--- TO BE DONE ---
Count how many lines hold the string "Write", and give only that number.

--- DATA FOR THE TASK ---
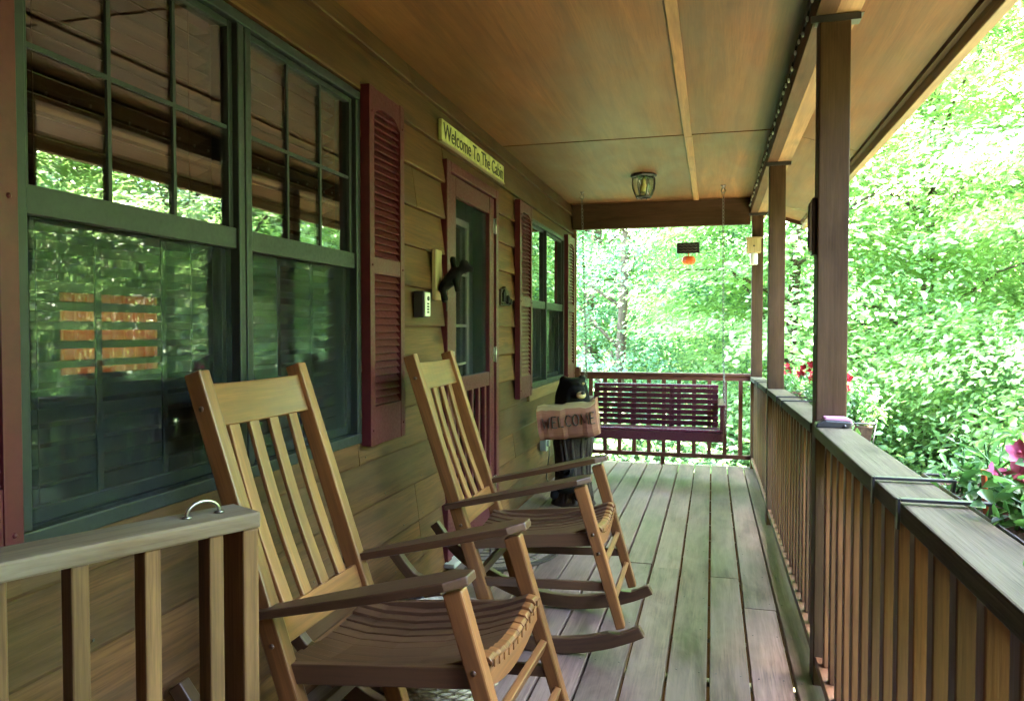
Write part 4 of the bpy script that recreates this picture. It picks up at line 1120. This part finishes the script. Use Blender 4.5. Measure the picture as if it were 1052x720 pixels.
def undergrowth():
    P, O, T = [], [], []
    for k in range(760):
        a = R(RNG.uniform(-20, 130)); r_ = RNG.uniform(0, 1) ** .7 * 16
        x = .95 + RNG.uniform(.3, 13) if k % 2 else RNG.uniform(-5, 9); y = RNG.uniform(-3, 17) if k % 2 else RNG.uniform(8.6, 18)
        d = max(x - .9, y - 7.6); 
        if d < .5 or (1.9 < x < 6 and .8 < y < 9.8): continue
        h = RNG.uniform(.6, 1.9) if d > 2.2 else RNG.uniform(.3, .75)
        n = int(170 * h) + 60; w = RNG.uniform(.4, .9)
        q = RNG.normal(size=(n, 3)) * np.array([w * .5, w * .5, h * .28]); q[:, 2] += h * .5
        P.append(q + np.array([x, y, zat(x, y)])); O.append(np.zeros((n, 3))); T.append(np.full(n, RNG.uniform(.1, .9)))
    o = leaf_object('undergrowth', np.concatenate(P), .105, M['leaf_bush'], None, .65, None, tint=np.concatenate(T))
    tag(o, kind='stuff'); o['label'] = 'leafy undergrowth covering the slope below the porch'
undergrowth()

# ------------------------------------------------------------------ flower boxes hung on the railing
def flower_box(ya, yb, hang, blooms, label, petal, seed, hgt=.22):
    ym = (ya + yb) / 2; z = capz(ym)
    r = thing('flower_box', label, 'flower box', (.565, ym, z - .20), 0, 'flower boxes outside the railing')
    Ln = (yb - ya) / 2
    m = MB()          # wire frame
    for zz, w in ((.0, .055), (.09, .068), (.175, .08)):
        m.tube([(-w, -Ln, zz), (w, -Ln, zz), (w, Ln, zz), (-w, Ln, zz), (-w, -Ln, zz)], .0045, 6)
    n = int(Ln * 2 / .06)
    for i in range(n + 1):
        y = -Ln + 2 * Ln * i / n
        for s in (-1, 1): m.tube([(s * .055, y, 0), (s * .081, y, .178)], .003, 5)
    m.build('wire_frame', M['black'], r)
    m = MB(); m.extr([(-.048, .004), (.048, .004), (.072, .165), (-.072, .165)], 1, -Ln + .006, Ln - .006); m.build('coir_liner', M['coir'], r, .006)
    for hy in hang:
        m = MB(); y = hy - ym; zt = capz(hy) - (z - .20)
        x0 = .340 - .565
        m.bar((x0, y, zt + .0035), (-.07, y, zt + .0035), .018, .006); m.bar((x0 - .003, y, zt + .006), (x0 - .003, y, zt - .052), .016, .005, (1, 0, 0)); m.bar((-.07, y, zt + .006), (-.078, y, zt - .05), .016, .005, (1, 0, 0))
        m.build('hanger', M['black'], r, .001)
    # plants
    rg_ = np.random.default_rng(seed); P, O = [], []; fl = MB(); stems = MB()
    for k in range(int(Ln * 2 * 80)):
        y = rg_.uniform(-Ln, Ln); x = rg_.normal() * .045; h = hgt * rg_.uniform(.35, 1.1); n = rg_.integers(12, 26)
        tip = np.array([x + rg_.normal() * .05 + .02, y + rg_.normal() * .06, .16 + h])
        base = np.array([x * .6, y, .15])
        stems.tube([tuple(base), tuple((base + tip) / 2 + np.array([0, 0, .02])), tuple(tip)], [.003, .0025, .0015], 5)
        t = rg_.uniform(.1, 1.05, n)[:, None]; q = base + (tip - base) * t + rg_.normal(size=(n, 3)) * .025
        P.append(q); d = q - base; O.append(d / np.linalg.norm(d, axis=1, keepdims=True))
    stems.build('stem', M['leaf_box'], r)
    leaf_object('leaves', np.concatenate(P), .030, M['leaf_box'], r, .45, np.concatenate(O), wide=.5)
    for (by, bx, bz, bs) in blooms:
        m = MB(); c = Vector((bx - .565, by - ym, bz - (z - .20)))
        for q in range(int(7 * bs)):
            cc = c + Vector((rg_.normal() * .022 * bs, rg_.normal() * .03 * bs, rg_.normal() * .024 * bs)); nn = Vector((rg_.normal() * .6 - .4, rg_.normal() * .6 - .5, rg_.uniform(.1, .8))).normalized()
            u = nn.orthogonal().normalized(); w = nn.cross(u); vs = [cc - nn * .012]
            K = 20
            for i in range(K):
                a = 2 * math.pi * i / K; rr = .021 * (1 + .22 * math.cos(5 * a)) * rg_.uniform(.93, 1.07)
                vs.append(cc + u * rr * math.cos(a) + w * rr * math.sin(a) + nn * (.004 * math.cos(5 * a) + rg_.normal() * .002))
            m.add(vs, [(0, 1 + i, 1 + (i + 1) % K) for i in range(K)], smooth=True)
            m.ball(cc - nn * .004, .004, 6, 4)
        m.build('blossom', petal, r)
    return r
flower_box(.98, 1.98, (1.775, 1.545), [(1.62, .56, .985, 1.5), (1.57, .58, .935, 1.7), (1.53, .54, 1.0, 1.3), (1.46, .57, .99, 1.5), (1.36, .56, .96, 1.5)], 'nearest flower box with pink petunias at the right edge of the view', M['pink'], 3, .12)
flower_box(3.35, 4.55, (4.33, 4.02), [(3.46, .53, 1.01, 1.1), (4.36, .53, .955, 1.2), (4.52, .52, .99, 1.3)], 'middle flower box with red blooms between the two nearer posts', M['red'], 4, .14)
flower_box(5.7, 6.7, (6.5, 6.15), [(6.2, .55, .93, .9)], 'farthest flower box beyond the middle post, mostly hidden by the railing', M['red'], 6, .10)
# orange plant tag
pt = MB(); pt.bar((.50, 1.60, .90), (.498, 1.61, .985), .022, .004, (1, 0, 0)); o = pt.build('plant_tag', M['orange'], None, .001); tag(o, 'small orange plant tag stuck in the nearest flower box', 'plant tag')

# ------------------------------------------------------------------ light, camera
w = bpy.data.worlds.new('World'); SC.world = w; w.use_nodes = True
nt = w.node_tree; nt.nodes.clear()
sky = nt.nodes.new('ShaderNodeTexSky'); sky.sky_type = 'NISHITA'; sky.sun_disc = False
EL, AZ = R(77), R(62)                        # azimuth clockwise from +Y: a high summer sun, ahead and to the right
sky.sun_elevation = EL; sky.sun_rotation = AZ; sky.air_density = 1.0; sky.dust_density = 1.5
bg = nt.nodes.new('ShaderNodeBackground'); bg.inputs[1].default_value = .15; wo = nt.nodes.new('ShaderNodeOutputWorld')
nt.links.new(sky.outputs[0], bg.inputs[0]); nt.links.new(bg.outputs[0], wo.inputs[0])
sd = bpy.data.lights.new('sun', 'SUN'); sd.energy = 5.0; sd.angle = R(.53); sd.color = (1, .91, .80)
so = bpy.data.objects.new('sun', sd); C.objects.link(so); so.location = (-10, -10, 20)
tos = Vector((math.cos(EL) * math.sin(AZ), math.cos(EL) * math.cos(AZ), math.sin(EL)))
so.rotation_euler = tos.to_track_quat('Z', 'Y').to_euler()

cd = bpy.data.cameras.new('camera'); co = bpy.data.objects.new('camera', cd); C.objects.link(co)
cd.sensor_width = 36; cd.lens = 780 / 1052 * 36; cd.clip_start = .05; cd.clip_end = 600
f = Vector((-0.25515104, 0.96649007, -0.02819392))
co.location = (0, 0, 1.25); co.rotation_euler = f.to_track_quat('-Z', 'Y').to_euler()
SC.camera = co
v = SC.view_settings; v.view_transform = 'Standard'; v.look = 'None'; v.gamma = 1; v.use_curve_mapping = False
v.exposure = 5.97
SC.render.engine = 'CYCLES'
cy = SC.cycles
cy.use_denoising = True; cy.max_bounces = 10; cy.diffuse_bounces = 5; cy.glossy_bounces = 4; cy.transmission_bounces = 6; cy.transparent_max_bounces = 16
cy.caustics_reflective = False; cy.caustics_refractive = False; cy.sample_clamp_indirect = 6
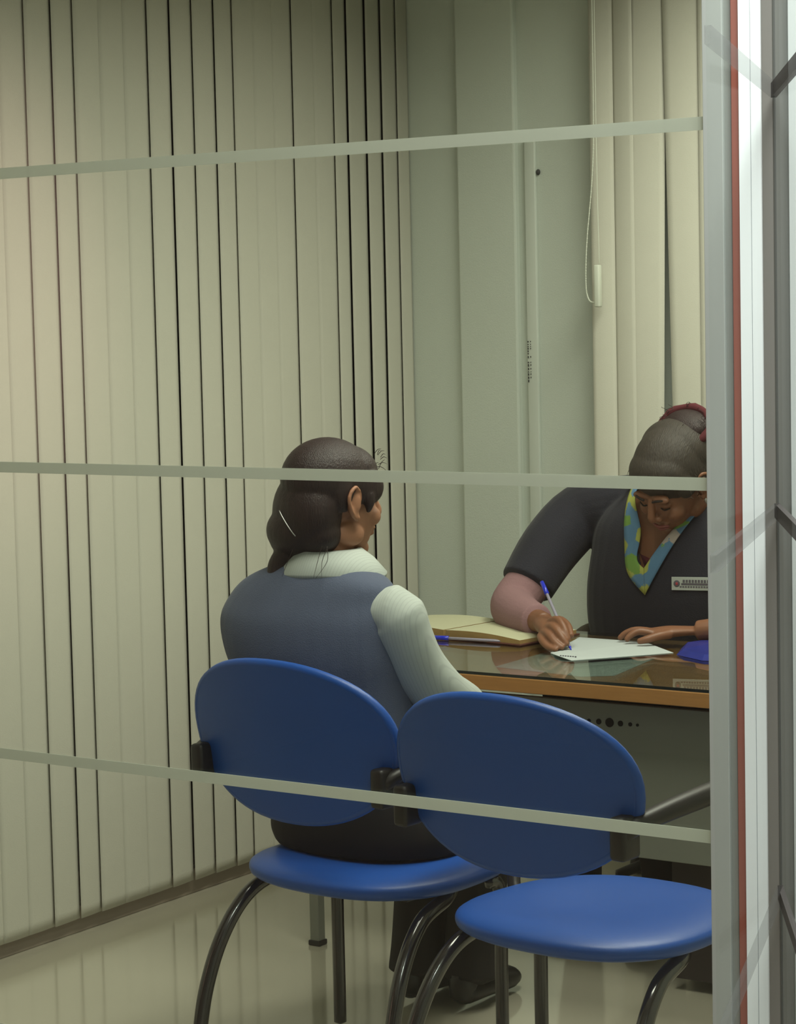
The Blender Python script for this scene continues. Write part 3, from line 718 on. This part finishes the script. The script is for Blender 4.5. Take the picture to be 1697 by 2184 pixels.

--- COMPLETED EXERCISE ---
2